**Work to be completed:**
In the lines below, how many hold the word "scene"? Answer only with the number.

***

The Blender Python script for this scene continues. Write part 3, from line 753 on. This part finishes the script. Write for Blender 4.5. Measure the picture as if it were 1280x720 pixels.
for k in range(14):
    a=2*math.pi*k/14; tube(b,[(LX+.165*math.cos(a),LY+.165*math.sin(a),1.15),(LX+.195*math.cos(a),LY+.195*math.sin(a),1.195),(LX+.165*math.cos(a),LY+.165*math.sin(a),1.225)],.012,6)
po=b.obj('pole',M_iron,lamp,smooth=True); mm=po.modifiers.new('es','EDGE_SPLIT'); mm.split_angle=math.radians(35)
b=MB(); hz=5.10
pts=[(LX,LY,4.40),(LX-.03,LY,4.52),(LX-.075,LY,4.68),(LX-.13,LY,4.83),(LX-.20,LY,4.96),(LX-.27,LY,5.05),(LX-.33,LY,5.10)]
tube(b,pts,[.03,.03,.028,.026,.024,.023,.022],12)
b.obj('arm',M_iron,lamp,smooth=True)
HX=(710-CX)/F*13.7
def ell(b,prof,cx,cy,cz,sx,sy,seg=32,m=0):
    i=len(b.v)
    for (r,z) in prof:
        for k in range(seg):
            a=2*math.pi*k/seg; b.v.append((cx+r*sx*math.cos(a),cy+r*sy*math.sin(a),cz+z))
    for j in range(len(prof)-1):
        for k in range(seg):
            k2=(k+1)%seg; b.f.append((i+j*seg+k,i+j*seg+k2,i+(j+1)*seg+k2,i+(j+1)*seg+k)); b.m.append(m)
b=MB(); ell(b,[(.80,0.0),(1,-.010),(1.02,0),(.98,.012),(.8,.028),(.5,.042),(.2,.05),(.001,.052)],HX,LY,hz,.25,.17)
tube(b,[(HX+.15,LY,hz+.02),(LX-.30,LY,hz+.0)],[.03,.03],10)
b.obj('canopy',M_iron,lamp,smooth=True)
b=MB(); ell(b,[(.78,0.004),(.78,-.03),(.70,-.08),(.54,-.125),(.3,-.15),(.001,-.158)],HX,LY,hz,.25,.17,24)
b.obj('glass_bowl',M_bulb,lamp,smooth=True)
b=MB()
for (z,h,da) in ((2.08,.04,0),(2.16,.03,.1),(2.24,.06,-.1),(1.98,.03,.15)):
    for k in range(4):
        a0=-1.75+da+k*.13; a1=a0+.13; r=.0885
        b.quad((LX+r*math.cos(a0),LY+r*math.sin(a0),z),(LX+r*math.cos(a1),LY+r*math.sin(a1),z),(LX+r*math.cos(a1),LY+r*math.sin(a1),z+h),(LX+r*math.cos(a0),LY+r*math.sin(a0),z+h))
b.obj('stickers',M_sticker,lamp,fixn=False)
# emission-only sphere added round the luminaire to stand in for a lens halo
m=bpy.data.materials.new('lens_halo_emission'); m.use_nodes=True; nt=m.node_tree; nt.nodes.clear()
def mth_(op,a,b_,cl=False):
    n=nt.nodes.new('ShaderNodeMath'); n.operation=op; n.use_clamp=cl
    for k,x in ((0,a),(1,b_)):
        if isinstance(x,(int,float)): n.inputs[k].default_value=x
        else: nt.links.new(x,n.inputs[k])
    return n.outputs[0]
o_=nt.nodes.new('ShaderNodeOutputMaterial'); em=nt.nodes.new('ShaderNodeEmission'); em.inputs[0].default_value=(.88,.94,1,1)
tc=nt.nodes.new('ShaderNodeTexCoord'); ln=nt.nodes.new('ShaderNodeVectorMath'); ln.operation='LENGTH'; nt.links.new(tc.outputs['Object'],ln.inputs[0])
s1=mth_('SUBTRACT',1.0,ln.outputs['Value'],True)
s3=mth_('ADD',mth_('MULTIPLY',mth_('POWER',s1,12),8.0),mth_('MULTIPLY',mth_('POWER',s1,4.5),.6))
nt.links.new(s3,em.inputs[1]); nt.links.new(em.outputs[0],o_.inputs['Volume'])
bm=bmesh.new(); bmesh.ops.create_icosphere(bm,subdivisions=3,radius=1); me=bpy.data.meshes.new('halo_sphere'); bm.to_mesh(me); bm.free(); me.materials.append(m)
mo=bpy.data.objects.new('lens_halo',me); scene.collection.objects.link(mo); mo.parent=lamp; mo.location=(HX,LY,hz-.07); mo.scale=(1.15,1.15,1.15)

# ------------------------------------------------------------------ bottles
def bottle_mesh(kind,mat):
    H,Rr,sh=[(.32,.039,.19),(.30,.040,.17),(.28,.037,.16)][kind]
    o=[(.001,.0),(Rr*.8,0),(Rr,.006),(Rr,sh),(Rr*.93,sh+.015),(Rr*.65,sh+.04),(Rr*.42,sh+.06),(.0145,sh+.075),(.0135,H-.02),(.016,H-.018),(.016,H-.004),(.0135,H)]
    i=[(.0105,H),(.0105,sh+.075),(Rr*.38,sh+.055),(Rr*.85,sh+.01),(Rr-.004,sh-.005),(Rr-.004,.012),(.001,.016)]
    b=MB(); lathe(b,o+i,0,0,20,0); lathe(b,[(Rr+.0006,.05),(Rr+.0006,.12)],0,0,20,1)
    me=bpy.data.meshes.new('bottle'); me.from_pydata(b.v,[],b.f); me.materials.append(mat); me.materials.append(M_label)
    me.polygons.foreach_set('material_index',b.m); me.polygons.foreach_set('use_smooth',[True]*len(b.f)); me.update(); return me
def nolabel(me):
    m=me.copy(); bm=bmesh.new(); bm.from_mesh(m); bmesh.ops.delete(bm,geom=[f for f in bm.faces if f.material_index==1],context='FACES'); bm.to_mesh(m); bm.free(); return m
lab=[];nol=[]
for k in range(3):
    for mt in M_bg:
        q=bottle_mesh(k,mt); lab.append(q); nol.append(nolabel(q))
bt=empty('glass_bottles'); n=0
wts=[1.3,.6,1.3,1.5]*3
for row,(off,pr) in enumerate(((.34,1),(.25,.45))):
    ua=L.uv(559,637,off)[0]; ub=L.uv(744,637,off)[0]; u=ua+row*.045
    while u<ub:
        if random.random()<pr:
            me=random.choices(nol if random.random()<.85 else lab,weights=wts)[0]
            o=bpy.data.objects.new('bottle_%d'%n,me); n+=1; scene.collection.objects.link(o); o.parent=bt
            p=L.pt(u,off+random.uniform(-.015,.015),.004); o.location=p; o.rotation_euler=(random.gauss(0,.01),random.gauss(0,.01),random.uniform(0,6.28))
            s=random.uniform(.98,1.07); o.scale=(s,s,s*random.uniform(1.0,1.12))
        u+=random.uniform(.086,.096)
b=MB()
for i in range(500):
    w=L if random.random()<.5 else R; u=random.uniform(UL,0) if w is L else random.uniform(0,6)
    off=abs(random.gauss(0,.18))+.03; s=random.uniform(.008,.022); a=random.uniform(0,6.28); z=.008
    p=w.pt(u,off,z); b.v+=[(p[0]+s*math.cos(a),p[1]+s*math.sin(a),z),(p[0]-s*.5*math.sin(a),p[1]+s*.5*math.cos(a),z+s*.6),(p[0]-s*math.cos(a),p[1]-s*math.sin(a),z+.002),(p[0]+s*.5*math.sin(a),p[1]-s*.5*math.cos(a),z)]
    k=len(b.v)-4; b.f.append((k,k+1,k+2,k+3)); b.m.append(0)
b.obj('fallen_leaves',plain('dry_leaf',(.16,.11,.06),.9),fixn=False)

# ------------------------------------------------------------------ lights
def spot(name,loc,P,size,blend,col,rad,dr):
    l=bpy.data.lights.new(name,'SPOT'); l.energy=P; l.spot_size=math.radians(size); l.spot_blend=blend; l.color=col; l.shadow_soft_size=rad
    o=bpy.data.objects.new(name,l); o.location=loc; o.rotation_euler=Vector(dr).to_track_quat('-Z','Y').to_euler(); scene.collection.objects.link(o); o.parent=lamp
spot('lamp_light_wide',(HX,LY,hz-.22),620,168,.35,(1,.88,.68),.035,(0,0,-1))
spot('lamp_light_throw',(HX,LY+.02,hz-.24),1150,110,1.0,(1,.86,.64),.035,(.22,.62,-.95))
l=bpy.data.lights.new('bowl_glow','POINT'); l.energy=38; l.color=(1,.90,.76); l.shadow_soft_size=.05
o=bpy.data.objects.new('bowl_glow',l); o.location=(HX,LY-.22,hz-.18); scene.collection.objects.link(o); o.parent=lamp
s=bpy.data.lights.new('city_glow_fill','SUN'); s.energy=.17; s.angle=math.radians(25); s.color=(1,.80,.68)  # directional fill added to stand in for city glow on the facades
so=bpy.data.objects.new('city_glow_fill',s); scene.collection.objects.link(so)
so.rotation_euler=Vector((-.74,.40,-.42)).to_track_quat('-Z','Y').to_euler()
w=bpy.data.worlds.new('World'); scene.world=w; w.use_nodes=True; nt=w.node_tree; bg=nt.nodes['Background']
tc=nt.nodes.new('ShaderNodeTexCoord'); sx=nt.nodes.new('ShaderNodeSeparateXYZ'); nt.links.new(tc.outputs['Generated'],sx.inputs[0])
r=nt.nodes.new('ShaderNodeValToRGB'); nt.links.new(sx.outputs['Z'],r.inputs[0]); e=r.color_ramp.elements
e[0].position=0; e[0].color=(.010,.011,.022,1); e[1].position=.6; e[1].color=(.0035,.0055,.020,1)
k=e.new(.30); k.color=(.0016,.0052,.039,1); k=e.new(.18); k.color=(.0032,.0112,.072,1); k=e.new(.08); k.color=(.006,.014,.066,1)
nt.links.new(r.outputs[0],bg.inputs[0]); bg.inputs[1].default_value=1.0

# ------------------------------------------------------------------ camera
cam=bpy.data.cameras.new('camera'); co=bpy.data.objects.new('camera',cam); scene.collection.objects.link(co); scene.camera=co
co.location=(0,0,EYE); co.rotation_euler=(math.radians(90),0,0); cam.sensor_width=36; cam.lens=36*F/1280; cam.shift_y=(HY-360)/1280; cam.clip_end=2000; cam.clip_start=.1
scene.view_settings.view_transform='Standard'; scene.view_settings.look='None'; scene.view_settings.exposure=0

***

**Solution for this exercise:**
9